(Scene modeling code data)
________

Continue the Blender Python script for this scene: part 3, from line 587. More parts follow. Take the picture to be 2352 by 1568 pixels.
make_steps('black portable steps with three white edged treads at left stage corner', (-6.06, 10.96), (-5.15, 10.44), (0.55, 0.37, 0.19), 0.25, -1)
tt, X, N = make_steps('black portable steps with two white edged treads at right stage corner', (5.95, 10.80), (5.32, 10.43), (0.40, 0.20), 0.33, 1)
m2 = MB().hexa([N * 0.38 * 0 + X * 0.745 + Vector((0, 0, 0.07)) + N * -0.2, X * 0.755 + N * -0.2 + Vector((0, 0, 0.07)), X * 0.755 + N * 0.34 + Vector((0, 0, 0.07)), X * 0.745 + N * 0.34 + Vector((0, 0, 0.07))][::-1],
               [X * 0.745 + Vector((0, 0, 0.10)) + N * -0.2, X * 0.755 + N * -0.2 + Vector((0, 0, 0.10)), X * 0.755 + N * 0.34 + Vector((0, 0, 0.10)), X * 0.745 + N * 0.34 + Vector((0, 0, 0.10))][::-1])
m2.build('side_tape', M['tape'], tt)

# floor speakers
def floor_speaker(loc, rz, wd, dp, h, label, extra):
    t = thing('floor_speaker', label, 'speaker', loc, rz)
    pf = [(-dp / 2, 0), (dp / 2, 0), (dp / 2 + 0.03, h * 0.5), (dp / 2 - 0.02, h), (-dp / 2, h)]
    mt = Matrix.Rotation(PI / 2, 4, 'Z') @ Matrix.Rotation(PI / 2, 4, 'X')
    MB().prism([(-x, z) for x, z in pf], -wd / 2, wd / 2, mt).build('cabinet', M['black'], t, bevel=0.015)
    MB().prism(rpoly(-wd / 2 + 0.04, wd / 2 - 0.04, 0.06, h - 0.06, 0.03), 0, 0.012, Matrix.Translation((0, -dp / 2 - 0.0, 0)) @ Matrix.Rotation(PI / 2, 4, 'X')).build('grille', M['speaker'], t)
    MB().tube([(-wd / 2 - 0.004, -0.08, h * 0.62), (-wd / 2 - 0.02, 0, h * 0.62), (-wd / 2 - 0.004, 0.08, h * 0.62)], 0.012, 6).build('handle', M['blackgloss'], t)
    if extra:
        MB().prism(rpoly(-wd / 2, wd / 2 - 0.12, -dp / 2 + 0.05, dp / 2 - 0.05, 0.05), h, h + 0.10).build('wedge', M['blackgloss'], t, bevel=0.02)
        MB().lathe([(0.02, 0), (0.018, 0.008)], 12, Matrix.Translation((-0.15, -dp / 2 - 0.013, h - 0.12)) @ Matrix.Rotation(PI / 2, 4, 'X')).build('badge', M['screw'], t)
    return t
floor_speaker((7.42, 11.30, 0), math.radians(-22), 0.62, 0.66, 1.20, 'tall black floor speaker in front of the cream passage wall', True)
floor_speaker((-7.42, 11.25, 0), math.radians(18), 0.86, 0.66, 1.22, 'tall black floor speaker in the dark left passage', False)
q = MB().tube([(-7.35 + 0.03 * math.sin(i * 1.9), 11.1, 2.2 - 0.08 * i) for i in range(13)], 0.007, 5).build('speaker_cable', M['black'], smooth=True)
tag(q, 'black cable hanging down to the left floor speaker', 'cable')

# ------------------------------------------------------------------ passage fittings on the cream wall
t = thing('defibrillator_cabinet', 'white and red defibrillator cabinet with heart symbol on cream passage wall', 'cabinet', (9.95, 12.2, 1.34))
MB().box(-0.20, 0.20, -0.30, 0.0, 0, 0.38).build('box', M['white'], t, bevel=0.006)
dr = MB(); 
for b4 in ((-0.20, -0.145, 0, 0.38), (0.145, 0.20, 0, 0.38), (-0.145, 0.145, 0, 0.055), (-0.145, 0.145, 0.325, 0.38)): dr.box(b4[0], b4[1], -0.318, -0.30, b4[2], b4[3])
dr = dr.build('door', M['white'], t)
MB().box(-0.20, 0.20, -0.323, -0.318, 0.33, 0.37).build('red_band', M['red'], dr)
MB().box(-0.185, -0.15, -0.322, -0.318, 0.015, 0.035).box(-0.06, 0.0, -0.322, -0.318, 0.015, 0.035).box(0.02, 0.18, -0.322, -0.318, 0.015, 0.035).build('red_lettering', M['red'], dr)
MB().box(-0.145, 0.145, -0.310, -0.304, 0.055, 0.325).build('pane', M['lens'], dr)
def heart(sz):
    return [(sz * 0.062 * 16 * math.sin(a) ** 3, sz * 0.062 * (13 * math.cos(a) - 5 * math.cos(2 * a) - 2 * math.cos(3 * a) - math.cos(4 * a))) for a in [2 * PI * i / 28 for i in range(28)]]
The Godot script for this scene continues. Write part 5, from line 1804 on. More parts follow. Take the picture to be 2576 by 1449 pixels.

________

→ Exercise task: Your task is to transcribe the listing above in full, exactly as given.

→ Task response:
Continue the Blender Python script for this scene: part 3, from line 587. More parts follow. Take the picture to be 2352 by 1568 pixels.
make_steps('black portable steps with three white edged treads at left stage corner', (-6.06, 10.96), (-5.15, 10.44), (0.55, 0.37, 0.19), 0.25, -1)
tt, X, N = make_steps('black portable steps with two white edged treads at right stage corner', (5.95, 10.80), (5.32, 10.43), (0.40, 0.20), 0.33, 1)
m2 = MB().hexa([N * 0.38 * 0 + X * 0.745 + Vector((0, 0, 0.07)) + N * -0.2, X * 0.755 + N * -0.2 + Vector((0, 0, 0.07)), X * 0.755 + N * 0.34 + Vector((0, 0, 0.07)), X * 0.745 + N * 0.34 + Vector((0, 0, 0.07))][::-1],
               [X * 0.745 + Vector((0, 0, 0.10)) + N * -0.2, X * 0.755 + N * -0.2 + Vector((0, 0, 0.10)), X * 0.755 + N * 0.34 + Vector((0, 0, 0.10)), X * 0.745 + N * 0.34 + Vector((0, 0, 0.10))][::-1])
m2.build('side_tape', M['tape'], tt)

# floor speakers
def floor_speaker(loc, rz, wd, dp, h, label, extra):
    t = thing('floor_speaker', label, 'speaker', loc, rz)
    pf = [(-dp / 2, 0), (dp / 2, 0), (dp / 2 + 0.03, h * 0.5), (dp / 2 - 0.02, h), (-dp / 2, h)]
    mt = Matrix.Rotation(PI / 2, 4, 'Z') @ Matrix.Rotation(PI / 2, 4, 'X')
    MB().prism([(-x, z) for x, z in pf], -wd / 2, wd / 2, mt).build('cabinet', M['black'], t, bevel=0.015)
    MB().prism(rpoly(-wd / 2 + 0.04, wd / 2 - 0.04, 0.06, h - 0.06, 0.03), 0, 0.012, Matrix.Translation((0, -dp / 2 - 0.0, 0)) @ Matrix.Rotation(PI / 2, 4, 'X')).build('grille', M['speaker'], t)
    MB().tube([(-wd / 2 - 0.004, -0.08, h * 0.62), (-wd / 2 - 0.02, 0, h * 0.62), (-wd / 2 - 0.004, 0.08, h * 0.62)], 0.012, 6).build('handle', M['blackgloss'], t)
    if extra:
        MB().prism(rpoly(-wd / 2, wd / 2 - 0.12, -dp / 2 + 0.05, dp / 2 - 0.05, 0.05), h, h + 0.10).build('wedge', M['blackgloss'], t, bevel=0.02)
        MB().lathe([(0.02, 0), (0.018, 0.008)], 12, Matrix.Translation((-0.15, -dp / 2 - 0.013, h - 0.12)) @ Matrix.Rotation(PI / 2, 4, 'X')).build('badge', M['screw'], t)
    return t
floor_speaker((7.42, 11.30, 0), math.radians(-22), 0.62, 0.66, 1.20, 'tall black floor speaker in front of the cream passage wall', True)
floor_speaker((-7.42, 11.25, 0), math.radians(18), 0.86, 0.66, 1.22, 'tall black floor speaker in the dark left passage', False)
q = MB().tube([(-7.35 + 0.03 * math.sin(i * 1.9), 11.1, 2.2 - 0.08 * i) for i in range(13)], 0.007, 5).build('speaker_cable', M['black'], smooth=True)
tag(q, 'black cable hanging down to the left floor speaker', 'cable')

# ------------------------------------------------------------------ passage fittings on the cream wall
t = thing('defibrillator_cabinet', 'white and red defibrillator cabinet with heart symbol on cream passage wall', 'cabinet', (9.95, 12.2, 1.34))
MB().box(-0.20, 0.20, -0.30, 0.0, 0, 0.38).build('box', M['white'], t, bevel=0.006)
dr = MB(); 
for b4 in ((-0.20, -0.145, 0, 0.38), (0.145, 0.20, 0, 0.38), (-0.145, 0.145, 0, 0.055), (-0.145, 0.145, 0.325, 0.38)): dr.box(b4[0], b4[1], -0.318, -0.30, b4[2], b4[3])
dr = dr.build('door', M['white'], t)
MB().box(-0.20, 0.20, -0.323, -0.318, 0.33, 0.37).build('red_band', M['red'], dr)
MB().box(-0.185, -0.15, -0.322, -0.318, 0.015, 0.035).box(-0.06, 0.0, -0.322, -0.318, 0.015, 0.035).box(0.02, 0.18, -0.322, -0.318, 0.015, 0.035).build('red_lettering', M['red'], dr)
MB().box(-0.145, 0.145, -0.310, -0.304, 0.055, 0.325).build('pane', M['lens'], dr)
def heart(sz):
    return [(sz * 0.062 * 16 * math.sin(a) ** 3, sz * 0.062 * (13 * math.cos(a) - 5 * math.cos(2 * a) - 2 * math.cos(3 * a) - math.cos(4 * a))) for a in [2 * PI * i / 28 for i in range(28)]]
The Godot script for this scene continues. Write part 5, from line 1804 on. More parts follow. Take the picture to be 2576 by 1449 pixels.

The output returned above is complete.